The company had originally entered into a 20 year franchise bottling deal with Britvic back in 2020. The news means it would not exercise the clause should a deal be done, and therefore would not potentially terminate its bottling agreement with Britvic in such an event.

Despite the news, the Danish brewer said “there can be no certainty that any offer will be made” and that a “further announcement will be made as appropriate”.

On the back of Monday morning’s news, shares in Britvic soared to an all-time high of 1,207p, which was an increase of almost 10%. At the same time, Carlsberg stocks were slightly down at 0.26%.

At present, Carlsberg has just under a month to 19 July to make an improved offer for Britvic.

Rejected offers

The news follows Carlsberg’s latest offer at 1,250p per share, valuing the firm at around £3.1bn, being rejected last week.

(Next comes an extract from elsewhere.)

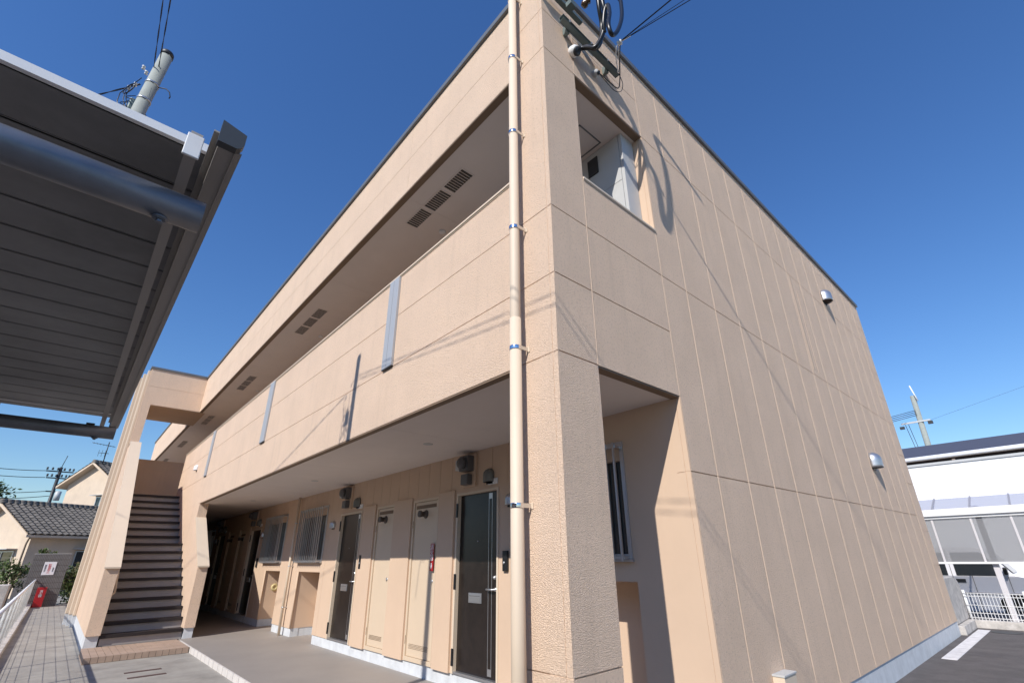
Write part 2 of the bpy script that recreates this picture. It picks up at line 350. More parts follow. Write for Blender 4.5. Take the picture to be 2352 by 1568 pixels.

This followed an earlier bid in June which valued Britvic, which makes or operates popular brand such as Robinson’s Fruit Shoot and J20, at 1,200p per share and was also turned down.

According to a statement from Britvic last week, the board and advisers “carefully considered the second proposal” but it concluded that such a deal “significantly undervalues” the firm as well as its “current and future prospects”.

Growth

The Britvic bids come as CEO Jacob Aarup-Andersen said late last year that the company had reiterated its full-year organic operating profit of 4% to 7% for 2023, and also launched a new quarterly share buy-back programme, which would amount to DKK1 billion.

CEO of Carlsberg Jacob Aarup-Andersen said it had “delivered solid revenue growth in a challenging environment” and that it would further increase commercial investments to support its growth priorities.

He said: “The company has a strong foundation and a healthy financial position. We’re well positioned to invest in our brands and in our markets to capture attractive long-term growth opportunities. I’m confident that we can accelerate growth in line with the SAIL’27 priorities and continue to drive year-on-year sustainable and profitable results.”